EXERCISE REQUIREMENTS = Look below for the line containing "Write a Blender" and the line containing "CAMLOC = V3((0, 0, 1.8))"; repeat exactly those two lines and all lines between them, and nothing else.

PROVIDED DATA =
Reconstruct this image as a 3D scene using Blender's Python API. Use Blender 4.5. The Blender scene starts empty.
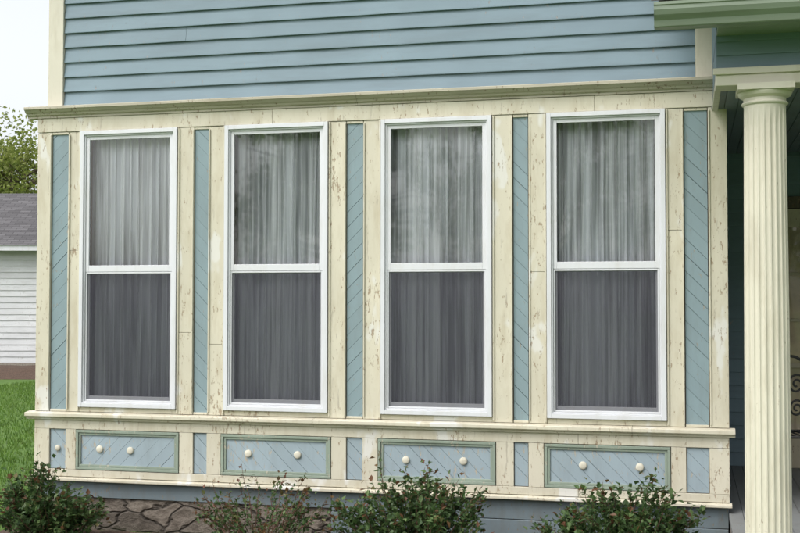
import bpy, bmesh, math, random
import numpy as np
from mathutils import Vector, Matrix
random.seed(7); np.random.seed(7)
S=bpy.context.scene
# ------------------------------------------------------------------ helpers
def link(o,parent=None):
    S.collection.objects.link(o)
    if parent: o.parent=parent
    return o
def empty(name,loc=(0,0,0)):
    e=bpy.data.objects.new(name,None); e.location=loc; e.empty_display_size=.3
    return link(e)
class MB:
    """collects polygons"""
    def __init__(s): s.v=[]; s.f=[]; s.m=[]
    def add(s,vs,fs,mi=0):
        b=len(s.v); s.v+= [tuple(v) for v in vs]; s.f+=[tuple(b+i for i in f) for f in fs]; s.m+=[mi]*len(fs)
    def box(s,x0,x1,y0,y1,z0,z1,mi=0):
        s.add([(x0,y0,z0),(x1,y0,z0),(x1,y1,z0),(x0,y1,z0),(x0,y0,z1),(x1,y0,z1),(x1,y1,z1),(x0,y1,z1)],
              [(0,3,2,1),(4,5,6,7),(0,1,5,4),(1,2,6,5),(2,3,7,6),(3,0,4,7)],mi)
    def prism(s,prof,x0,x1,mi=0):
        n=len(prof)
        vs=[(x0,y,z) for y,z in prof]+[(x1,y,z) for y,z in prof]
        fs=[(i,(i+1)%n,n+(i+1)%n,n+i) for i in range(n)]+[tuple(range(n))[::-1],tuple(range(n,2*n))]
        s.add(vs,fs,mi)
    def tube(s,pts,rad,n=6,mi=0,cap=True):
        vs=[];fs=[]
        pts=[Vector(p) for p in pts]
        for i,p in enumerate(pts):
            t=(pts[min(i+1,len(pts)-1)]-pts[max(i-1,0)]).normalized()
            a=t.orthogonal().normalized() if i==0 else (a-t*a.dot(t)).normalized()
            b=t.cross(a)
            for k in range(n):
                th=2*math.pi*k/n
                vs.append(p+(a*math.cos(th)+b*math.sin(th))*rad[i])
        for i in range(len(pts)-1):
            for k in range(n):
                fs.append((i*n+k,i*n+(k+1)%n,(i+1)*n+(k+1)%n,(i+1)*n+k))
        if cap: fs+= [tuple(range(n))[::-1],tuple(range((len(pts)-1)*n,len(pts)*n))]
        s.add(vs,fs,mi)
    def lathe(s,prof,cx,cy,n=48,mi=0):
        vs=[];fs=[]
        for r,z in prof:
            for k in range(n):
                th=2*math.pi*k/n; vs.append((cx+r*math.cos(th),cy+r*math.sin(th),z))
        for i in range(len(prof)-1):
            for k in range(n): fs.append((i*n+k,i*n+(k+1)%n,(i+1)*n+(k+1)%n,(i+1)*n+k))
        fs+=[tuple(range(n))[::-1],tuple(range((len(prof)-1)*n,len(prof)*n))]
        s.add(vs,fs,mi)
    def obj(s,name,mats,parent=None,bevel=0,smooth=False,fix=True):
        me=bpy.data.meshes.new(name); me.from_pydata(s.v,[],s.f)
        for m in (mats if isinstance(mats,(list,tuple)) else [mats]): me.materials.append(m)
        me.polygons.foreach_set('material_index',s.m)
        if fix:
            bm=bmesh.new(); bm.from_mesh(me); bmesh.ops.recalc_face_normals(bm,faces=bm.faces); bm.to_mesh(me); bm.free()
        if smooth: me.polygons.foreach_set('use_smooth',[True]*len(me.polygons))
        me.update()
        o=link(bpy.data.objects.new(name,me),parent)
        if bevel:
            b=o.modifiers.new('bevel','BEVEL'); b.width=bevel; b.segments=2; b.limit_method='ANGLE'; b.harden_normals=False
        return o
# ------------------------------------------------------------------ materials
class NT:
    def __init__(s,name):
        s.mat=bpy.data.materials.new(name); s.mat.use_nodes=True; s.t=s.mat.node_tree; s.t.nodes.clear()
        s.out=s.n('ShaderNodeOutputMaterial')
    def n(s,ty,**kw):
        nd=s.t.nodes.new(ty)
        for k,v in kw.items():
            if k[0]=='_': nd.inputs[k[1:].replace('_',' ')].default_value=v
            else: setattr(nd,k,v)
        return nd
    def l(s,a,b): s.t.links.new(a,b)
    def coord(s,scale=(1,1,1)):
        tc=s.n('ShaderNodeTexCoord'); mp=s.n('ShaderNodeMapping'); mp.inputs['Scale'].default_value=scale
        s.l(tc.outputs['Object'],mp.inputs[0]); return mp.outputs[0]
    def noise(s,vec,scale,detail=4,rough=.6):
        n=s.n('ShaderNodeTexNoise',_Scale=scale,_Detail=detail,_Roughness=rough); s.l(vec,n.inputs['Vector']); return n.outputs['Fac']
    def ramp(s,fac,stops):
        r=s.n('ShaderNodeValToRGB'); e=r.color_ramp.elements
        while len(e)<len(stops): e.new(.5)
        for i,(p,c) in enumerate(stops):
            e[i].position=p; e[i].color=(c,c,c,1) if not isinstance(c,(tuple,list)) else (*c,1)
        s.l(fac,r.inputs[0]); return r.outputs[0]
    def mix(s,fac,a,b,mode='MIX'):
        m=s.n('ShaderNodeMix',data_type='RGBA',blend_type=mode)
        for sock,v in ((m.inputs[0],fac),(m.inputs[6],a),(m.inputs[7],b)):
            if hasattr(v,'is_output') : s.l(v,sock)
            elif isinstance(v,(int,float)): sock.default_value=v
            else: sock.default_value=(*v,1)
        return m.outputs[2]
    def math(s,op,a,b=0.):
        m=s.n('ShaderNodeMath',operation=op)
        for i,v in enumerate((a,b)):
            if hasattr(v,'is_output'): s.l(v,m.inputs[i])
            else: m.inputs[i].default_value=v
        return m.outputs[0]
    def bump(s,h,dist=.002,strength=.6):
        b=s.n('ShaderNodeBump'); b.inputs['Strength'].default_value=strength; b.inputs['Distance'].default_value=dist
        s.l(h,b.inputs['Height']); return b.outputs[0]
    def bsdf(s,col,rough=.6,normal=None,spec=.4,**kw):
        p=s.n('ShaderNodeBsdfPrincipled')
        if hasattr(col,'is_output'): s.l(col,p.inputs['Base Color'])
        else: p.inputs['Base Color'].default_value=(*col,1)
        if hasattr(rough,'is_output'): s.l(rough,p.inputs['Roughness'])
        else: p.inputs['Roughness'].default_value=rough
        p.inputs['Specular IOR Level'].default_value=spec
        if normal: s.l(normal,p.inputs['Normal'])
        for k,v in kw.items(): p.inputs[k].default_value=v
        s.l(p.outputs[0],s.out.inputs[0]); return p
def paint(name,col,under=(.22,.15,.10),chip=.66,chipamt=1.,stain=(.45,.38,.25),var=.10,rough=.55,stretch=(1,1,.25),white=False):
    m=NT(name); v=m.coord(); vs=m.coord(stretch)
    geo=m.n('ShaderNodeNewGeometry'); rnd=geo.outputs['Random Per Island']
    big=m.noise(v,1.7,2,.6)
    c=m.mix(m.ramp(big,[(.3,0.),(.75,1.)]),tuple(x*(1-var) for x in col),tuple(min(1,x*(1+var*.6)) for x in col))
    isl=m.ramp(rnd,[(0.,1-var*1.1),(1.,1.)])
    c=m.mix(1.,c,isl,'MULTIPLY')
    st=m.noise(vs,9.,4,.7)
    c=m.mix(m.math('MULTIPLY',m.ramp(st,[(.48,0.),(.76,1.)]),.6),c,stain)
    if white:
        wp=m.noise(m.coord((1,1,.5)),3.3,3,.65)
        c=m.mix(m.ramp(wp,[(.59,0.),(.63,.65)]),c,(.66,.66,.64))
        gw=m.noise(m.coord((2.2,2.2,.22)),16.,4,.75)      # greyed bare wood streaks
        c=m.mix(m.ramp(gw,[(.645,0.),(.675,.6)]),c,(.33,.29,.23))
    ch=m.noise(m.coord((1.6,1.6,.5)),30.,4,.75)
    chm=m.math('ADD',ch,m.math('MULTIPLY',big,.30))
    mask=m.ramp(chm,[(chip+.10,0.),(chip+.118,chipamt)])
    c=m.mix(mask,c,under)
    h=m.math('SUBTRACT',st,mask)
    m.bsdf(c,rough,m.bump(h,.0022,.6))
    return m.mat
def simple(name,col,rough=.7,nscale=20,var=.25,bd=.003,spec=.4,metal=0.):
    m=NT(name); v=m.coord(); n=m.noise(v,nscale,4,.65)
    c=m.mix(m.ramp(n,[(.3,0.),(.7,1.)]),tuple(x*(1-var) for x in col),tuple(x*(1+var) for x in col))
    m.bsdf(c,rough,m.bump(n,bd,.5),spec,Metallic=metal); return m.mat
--
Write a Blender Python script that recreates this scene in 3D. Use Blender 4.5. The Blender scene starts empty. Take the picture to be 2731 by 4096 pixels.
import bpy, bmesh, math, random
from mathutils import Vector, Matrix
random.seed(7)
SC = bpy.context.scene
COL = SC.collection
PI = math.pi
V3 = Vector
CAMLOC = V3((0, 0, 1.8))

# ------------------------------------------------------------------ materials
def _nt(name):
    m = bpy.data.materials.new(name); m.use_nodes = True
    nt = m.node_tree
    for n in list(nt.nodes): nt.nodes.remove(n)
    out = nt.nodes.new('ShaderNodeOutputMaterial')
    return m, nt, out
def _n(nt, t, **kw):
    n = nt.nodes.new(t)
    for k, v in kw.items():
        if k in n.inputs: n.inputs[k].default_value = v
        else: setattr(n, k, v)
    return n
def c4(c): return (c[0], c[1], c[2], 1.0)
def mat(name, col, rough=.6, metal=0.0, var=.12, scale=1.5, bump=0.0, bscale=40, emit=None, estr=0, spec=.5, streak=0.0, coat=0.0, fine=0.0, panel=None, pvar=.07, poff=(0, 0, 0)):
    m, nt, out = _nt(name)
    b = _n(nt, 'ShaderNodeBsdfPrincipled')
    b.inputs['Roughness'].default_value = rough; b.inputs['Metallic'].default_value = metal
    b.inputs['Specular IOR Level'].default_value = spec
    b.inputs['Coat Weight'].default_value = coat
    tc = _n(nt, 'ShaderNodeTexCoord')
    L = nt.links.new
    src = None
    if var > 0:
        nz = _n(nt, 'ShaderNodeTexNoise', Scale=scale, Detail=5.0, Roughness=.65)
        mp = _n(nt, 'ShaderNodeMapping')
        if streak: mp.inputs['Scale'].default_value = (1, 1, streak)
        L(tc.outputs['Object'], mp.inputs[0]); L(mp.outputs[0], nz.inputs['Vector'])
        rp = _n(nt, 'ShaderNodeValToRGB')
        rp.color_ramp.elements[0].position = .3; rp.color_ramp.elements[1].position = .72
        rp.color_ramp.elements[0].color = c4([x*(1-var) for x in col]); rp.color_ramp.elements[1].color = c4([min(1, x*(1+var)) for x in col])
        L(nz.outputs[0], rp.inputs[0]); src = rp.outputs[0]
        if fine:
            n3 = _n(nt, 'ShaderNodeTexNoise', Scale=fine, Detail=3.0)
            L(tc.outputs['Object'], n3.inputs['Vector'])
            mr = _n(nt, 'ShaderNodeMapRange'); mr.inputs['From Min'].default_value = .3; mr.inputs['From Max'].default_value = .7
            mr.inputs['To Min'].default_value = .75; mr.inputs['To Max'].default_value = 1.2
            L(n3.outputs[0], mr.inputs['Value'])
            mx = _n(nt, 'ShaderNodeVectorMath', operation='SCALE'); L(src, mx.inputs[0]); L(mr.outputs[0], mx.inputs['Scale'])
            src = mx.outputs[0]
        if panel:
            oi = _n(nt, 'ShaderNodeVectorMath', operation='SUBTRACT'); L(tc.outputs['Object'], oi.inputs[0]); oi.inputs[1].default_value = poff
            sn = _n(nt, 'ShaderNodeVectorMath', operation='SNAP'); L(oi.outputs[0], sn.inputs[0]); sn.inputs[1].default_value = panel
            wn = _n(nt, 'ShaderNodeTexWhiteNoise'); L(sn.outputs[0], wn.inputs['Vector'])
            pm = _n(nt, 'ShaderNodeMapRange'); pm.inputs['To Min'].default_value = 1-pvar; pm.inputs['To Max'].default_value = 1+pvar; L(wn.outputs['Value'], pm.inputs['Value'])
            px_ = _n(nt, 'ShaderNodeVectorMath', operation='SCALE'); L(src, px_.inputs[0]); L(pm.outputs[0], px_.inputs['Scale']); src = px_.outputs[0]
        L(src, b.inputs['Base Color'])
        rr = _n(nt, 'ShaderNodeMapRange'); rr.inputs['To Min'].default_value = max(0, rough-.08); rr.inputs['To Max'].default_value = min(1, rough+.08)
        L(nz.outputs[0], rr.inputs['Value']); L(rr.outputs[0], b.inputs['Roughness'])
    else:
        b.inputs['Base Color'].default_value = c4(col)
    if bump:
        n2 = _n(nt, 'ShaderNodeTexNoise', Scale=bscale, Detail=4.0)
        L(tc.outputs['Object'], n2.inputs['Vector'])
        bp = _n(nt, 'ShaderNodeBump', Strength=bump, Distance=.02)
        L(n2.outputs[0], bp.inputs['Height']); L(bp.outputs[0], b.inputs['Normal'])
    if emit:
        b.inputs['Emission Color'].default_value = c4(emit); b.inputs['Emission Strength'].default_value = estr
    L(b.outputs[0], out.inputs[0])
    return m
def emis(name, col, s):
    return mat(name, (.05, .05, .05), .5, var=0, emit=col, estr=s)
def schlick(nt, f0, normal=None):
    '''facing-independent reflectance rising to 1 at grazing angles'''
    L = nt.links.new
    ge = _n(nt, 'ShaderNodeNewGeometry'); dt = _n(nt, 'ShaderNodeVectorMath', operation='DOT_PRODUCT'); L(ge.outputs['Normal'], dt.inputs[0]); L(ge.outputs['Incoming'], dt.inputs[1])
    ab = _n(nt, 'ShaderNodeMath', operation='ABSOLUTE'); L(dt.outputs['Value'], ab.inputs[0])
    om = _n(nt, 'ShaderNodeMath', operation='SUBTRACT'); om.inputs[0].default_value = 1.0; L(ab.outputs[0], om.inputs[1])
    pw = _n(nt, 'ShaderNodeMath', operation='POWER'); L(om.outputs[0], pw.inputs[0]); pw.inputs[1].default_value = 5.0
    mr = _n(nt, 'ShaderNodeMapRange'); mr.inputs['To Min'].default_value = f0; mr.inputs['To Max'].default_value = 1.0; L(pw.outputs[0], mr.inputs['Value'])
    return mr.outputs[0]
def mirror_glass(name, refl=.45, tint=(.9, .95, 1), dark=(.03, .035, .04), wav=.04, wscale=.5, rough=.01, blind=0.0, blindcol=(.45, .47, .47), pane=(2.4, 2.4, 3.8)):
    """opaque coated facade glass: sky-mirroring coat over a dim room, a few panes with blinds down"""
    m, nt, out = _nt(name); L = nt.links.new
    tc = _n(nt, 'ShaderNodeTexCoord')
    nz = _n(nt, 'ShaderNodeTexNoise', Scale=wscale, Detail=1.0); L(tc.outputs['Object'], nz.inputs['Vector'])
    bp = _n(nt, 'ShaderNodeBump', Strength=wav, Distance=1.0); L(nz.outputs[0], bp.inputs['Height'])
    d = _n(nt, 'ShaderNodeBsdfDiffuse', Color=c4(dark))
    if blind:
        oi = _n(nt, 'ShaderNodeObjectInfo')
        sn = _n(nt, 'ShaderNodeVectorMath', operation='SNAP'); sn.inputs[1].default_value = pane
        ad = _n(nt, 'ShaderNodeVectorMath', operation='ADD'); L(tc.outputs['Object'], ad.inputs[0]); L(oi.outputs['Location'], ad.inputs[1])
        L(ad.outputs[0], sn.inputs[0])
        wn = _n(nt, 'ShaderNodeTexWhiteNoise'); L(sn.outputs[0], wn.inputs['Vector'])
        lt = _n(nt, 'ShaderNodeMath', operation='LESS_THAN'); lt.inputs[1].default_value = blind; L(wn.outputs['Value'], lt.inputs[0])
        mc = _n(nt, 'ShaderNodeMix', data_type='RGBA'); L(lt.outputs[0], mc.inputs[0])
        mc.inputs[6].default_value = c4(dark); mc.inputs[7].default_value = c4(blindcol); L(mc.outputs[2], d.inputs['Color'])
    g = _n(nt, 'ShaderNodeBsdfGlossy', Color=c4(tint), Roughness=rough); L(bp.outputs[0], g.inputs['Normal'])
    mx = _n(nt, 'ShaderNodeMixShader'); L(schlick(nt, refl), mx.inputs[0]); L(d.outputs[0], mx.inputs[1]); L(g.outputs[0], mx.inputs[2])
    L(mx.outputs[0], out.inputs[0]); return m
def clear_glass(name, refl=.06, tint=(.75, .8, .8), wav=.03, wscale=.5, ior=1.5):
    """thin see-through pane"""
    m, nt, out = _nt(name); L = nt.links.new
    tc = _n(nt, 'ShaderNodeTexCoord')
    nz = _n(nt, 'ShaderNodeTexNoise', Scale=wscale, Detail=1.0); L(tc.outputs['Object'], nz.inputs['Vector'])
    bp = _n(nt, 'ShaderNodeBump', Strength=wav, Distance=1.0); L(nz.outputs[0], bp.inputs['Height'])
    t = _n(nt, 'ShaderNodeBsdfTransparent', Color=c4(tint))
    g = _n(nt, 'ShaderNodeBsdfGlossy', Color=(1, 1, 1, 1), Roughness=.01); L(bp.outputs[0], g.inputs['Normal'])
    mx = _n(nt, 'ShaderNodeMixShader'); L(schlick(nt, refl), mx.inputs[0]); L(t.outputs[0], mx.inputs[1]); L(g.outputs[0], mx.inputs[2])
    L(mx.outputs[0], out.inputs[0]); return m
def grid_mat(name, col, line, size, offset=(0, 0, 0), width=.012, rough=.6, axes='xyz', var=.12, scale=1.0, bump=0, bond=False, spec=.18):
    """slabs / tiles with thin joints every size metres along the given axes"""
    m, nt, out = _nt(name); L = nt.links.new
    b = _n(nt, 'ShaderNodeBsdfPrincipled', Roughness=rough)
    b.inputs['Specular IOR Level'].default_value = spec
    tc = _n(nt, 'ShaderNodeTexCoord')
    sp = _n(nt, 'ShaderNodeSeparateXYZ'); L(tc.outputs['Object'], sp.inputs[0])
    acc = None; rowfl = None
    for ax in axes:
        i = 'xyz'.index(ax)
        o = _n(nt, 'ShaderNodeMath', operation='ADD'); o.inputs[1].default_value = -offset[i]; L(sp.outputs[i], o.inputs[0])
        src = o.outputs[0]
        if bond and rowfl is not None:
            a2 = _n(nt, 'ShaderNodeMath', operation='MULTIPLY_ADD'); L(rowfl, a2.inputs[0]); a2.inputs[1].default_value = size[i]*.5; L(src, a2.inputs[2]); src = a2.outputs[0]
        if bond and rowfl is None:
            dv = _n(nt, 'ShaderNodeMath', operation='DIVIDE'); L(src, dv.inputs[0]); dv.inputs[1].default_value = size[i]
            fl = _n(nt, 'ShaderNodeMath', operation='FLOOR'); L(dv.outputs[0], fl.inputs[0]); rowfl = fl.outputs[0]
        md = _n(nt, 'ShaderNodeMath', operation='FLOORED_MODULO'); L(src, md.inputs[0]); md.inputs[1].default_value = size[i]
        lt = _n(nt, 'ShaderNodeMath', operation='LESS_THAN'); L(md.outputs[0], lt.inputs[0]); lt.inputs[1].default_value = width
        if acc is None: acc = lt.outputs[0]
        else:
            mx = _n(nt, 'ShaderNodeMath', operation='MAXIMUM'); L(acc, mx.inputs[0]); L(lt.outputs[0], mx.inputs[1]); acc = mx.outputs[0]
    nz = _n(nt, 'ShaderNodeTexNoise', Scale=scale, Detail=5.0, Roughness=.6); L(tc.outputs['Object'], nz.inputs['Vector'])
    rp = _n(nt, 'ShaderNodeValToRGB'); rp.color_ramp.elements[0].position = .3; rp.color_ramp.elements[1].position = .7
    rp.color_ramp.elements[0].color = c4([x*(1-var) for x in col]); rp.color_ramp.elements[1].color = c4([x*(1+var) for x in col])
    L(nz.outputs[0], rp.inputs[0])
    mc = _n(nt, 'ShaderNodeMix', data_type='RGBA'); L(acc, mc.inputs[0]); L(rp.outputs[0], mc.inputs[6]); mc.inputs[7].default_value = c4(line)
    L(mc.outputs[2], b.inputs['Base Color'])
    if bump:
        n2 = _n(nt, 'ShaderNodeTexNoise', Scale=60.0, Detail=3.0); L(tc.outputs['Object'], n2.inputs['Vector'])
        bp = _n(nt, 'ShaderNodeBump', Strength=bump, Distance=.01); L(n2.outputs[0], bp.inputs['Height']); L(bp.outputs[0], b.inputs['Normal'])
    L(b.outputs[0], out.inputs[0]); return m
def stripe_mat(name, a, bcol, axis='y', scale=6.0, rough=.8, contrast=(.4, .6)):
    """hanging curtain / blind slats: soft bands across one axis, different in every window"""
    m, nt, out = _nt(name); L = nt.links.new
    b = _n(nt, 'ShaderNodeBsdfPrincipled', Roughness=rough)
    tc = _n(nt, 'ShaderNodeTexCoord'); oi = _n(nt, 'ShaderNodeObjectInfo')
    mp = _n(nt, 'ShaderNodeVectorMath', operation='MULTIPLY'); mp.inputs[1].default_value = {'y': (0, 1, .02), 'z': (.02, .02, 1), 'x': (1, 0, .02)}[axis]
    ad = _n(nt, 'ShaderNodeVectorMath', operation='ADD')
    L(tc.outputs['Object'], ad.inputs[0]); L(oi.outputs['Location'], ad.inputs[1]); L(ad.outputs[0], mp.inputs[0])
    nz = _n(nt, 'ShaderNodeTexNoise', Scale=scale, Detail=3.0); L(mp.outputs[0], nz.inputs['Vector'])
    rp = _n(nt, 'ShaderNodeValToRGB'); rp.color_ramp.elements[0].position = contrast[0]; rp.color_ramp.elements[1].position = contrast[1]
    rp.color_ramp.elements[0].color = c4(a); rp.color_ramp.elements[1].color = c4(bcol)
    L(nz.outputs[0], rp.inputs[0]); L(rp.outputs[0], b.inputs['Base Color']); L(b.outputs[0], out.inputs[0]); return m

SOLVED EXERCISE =
Write a Blender Python script that recreates this scene in 3D. Use Blender 4.5. The Blender scene starts empty. Take the picture to be 2731 by 4096 pixels.
import bpy, bmesh, math, random
from mathutils import Vector, Matrix
random.seed(7)
SC = bpy.context.scene
COL = SC.collection
PI = math.pi
V3 = Vector
CAMLOC = V3((0, 0, 1.8))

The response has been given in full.